● TASK OBJECTIVE:
Without including any images, repeat the data exactly.
+++
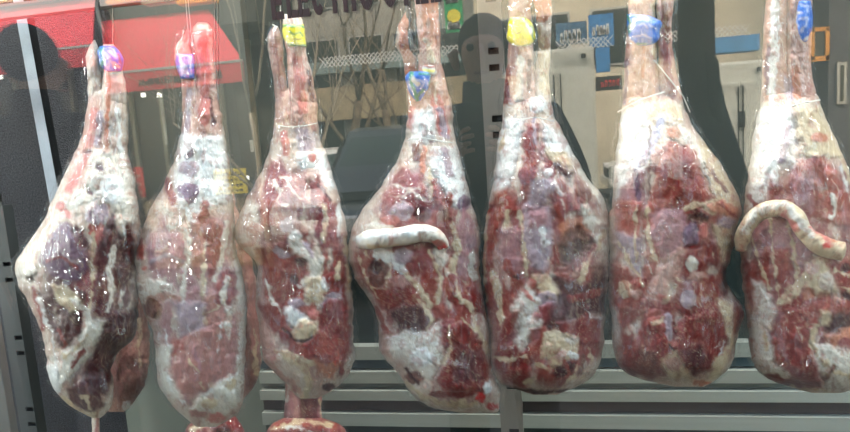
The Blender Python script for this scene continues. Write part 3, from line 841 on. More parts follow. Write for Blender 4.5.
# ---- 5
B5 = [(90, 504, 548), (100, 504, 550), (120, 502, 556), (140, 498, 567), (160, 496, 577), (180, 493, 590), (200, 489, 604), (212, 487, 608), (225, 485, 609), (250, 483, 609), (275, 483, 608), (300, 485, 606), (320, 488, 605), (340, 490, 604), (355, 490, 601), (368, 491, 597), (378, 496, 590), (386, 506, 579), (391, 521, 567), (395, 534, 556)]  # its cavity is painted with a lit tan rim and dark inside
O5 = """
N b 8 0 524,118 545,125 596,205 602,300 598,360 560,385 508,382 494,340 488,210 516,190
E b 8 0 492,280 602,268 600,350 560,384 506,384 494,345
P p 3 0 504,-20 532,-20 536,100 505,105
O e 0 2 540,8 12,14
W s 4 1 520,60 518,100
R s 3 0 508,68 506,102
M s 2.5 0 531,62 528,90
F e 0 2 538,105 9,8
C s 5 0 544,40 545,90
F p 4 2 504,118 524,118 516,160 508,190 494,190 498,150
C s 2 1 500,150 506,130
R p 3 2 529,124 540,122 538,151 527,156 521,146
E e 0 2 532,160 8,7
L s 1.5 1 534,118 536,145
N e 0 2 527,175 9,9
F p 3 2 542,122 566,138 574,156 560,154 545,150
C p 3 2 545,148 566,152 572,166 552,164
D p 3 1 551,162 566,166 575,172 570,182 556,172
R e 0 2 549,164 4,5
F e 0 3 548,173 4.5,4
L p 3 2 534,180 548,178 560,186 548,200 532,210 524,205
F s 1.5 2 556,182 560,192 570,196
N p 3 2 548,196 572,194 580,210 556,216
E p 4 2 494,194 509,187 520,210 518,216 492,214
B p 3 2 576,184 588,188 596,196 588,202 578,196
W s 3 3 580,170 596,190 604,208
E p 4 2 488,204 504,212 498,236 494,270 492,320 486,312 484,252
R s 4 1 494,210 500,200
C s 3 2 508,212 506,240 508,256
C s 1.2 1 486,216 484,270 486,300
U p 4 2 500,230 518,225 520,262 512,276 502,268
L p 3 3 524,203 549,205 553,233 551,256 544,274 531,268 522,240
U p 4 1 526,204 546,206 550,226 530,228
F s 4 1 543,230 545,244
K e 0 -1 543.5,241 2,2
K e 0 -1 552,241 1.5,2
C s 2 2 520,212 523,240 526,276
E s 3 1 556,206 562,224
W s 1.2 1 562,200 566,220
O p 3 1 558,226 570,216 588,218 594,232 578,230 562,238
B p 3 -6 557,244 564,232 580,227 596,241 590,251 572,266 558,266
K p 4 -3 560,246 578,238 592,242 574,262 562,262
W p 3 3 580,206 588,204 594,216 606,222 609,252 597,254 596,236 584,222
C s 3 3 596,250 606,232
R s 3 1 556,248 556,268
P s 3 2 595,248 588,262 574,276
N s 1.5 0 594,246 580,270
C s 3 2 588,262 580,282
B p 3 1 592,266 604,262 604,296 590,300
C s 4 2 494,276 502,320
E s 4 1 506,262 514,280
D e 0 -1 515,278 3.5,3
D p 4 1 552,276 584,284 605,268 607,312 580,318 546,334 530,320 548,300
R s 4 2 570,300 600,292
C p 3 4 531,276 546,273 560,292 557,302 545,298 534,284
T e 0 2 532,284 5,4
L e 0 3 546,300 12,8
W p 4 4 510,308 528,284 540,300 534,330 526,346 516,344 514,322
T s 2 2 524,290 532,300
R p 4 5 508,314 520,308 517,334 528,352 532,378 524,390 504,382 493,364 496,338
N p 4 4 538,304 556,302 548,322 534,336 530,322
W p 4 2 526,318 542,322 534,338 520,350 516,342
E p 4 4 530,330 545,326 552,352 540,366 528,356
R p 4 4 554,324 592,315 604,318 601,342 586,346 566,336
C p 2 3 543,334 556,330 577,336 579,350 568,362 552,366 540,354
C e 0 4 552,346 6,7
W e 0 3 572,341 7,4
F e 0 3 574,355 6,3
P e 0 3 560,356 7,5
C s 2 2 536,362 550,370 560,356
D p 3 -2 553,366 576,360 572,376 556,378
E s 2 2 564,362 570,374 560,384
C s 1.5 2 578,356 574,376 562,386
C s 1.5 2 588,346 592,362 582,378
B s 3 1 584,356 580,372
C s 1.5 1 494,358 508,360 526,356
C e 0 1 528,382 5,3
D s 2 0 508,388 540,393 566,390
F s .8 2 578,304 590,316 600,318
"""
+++
● SOLUTION TO THIS EXERCISE:
The Blender Python script for this scene continues. Write part 3, from line 841 on. More parts follow. Write for Blender 4.5.
# ---- 5
B5 = [(90, 504, 548), (100, 504, 550), (120, 502, 556), (140, 498, 567), (160, 496, 577), (180, 493, 590), (200, 489, 604), (212, 487, 608), (225, 485, 609), (250, 483, 609), (275, 483, 608), (300, 485, 606), (320, 488, 605), (340, 490, 604), (355, 490, 601), (368, 491, 597), (378, 496, 590), (386, 506, 579), (391, 521, 567), (395, 534, 556)]  # its cavity is painted with a lit tan rim and dark inside
O5 = """
N b 8 0 524,118 545,125 596,205 602,300 598,360 560,385 508,382 494,340 488,210 516,190
E b 8 0 492,280 602,268 600,350 560,384 506,384 494,345
P p 3 0 504,-20 532,-20 536,100 505,105
O e 0 2 540,8 12,14
W s 4 1 520,60 518,100
R s 3 0 508,68 506,102
M s 2.5 0 531,62 528,90
F e 0 2 538,105 9,8
C s 5 0 544,40 545,90
F p 4 2 504,118 524,118 516,160 508,190 494,190 498,150
C s 2 1 500,150 506,130
R p 3 2 529,124 540,122 538,151 527,156 521,146
E e 0 2 532,160 8,7
L s 1.5 1 534,118 536,145
N e 0 2 527,175 9,9
F p 3 2 542,122 566,138 574,156 560,154 545,150
C p 3 2 545,148 566,152 572,166 552,164
D p 3 1 551,162 566,166 575,172 570,182 556,172
R e 0 2 549,164 4,5
F e 0 3 548,173 4.5,4
L p 3 2 534,180 548,178 560,186 548,200 532,210 524,205
F s 1.5 2 556,182 560,192 570,196
N p 3 2 548,196 572,194 580,210 556,216
E p 4 2 494,194 509,187 520,210 518,216 492,214
B p 3 2 576,184 588,188 596,196 588,202 578,196
W s 3 3 580,170 596,190 604,208
E p 4 2 488,204 504,212 498,236 494,270 492,320 486,312 484,252
R s 4 1 494,210 500,200
C s 3 2 508,212 506,240 508,256
C s 1.2 1 486,216 484,270 486,300
U p 4 2 500,230 518,225 520,262 512,276 502,268
L p 3 3 524,203 549,205 553,233 551,256 544,274 531,268 522,240
U p 4 1 526,204 546,206 550,226 530,228
F s 4 1 543,230 545,244
K e 0 -1 543.5,241 2,2
K e 0 -1 552,241 1.5,2
C s 2 2 520,212 523,240 526,276
E s 3 1 556,206 562,224
W s 1.2 1 562,200 566,220
O p 3 1 558,226 570,216 588,218 594,232 578,230 562,238
B p 3 -6 557,244 564,232 580,227 596,241 590,251 572,266 558,266
K p 4 -3 560,246 578,238 592,242 574,262 562,262
W p 3 3 580,206 588,204 594,216 606,222 609,252 597,254 596,236 584,222
C s 3 3 596,250 606,232
R s 3 1 556,248 556,268
P s 3 2 595,248 588,262 574,276
N s 1.5 0 594,246 580,270
C s 3 2 588,262 580,282
B p 3 1 592,266 604,262 604,296 590,300
C s 4 2 494,276 502,320
E s 4 1 506,262 514,280
D e 0 -1 515,278 3.5,3
D p 4 1 552,276 584,284 605,268 607,312 580,318 546,334 530,320 548,300
R s 4 2 570,300 600,292
C p 3 4 531,276 546,273 560,292 557,302 545,298 534,284
T e 0 2 532,284 5,4
L e 0 3 546,300 12,8
W p 4 4 510,308 528,284 540,300 534,330 526,346 516,344 514,322
T s 2 2 524,290 532,300
R p 4 5 508,314 520,308 517,334 528,352 532,378 524,390 504,382 493,364 496,338
N p 4 4 538,304 556,302 548,322 534,336 530,322
W p 4 2 526,318 542,322 534,338 520,350 516,342
E p 4 4 530,330 545,326 552,352 540,366 528,356
R p 4 4 554,324 592,315 604,318 601,342 586,346 566,336
C p 2 3 543,334 556,330 577,336 579,350 568,362 552,366 540,354
C e 0 4 552,346 6,7
W e 0 3 572,341 7,4
F e 0 3 574,355 6,3
P e 0 3 560,356 7,5
C s 2 2 536,362 550,370 560,356
D p 3 -2 553,366 576,360 572,376 556,378
E s 2 2 564,362 570,374 560,384
C s 1.5 2 578,356 574,376 562,386
C s 1.5 2 588,346 592,362 582,378
B s 3 1 584,356 580,372
C s 1.5 1 494,358 508,360 526,356
C e 0 1 528,382 5,3
D s 2 0 508,388 540,393 566,390
F s .8 2 578,304 590,316 600,318
"""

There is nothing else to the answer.